Nietzsche’s Eternal Recurrence, a Litmus Test for the Quality of your Life

What would it mean if you could say yes to everything that has happened in your life? Not being a foolhardy yes-person, but rather accepting things as they have been, being positive about the ups and downs in your life.

What would your life be like if you could not only accept that, but revel in it? What if you could live your life as if every moment mattered enough to live it on repeat?

What if you could say yes to your life in a profound way, and really love even the most terrible of moments? Would you want to do that? What would it do for your life if you could say yes in this way? How would it change the way you live your life?

These ultimately are the questions that Nietzsche wants us to ask about our lives. He lays eternal recurrence out as a litmus test of sorts for the quality of our lives.

What Is Eternal Recurrence?

Nietzsche famously writes about eternal recurrence in The Gay Science aphorism 341 titled “The Greatest Weight”, “What if some day or night a demon were to steal after you into your loneliest loneliness and say to you: ‘This life as you now live it and have lived it, you will have to live once more and innumerable times more; and there will be nothing new in it, but every pain and every joy and every thought and sigh and everything unutterably small or great in your life will have to return to you, all in the same succession and sequence—even this spider and this moonlight between the trees, and even this moment and I myself. The eternal hourglass of existence is turned upside down again and again, and you with it, speck of dust!’
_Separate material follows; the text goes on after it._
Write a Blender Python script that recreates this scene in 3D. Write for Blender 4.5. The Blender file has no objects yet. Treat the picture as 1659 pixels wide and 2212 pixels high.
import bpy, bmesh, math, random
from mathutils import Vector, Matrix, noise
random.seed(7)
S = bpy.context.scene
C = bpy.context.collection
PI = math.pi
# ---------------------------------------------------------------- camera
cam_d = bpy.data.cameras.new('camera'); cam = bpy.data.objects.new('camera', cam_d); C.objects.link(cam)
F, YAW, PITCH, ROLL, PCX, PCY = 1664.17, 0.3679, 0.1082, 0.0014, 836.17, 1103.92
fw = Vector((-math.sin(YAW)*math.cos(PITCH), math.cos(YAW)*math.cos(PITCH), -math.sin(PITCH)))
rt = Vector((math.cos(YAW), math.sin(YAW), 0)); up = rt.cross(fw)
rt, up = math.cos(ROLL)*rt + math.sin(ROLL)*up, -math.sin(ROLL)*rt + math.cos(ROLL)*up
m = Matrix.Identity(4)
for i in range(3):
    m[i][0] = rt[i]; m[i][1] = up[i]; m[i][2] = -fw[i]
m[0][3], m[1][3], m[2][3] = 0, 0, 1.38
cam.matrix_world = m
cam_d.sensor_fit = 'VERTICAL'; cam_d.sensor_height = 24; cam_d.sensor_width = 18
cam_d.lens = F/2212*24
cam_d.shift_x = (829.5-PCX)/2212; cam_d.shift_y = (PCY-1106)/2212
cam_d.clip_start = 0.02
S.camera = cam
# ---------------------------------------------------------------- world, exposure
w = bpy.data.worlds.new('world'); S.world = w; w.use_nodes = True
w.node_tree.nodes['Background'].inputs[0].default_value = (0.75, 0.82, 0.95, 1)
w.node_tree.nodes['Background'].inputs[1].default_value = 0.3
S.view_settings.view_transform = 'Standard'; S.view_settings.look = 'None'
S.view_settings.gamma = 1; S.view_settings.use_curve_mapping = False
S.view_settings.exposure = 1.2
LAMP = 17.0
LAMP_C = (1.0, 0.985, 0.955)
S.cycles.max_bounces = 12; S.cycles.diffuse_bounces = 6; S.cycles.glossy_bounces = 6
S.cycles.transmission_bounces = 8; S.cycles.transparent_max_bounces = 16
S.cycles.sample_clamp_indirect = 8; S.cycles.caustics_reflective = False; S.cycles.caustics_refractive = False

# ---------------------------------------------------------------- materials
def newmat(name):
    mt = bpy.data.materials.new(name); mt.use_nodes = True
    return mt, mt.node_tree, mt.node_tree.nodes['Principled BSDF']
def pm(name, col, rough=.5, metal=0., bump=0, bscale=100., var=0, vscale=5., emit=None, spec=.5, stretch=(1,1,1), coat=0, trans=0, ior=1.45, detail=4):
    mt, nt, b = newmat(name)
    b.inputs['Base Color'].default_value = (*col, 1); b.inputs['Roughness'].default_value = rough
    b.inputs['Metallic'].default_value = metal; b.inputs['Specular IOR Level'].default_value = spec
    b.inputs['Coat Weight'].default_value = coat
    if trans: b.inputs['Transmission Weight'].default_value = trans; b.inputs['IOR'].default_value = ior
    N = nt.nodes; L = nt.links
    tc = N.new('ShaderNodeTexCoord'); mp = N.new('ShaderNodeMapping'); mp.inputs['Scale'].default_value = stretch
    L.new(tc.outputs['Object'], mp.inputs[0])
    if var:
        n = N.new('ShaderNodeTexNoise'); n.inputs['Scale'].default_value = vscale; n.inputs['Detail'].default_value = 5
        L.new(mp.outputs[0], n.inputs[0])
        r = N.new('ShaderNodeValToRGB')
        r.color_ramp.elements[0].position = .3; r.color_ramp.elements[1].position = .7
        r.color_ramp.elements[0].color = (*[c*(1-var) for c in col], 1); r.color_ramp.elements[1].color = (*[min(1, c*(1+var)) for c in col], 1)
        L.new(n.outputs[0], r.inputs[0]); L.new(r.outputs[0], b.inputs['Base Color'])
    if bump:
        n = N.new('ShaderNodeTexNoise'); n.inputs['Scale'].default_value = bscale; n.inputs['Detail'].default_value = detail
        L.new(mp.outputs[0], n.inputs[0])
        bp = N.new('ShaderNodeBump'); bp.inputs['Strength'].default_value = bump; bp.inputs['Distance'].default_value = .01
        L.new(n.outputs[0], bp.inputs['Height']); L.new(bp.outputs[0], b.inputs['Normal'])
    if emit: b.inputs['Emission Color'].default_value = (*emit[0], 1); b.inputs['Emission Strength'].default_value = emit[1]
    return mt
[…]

Would you not throw yourself down and gnash your teeth and curse the demon who spoke thus?

Or have you once experienced a tremendous moment when you would have answered him: ‘You are a god and never have I heard anything more divine’? If this thought gained possession of you, it would change you as you are or perhaps crush you. The question in each and every thing, ‘Do you desire this once more and innumerable times more?’ would lie upon your actions as the greatest weight. Or how well disposed would you have to become to yourself and to life?”

Nietzsche, Friedrich Wilhelm. The Gay Science; with a Prelude in Rhymes and an Appendix of Songs. Translated by Walter Arnold Kaufmann. New York: Vintage Books, 1974, 273

In other words, eternal recurrence is the idea that our lives will be repeated endlessly: every pain, every joy, every moment of boredom or excitement.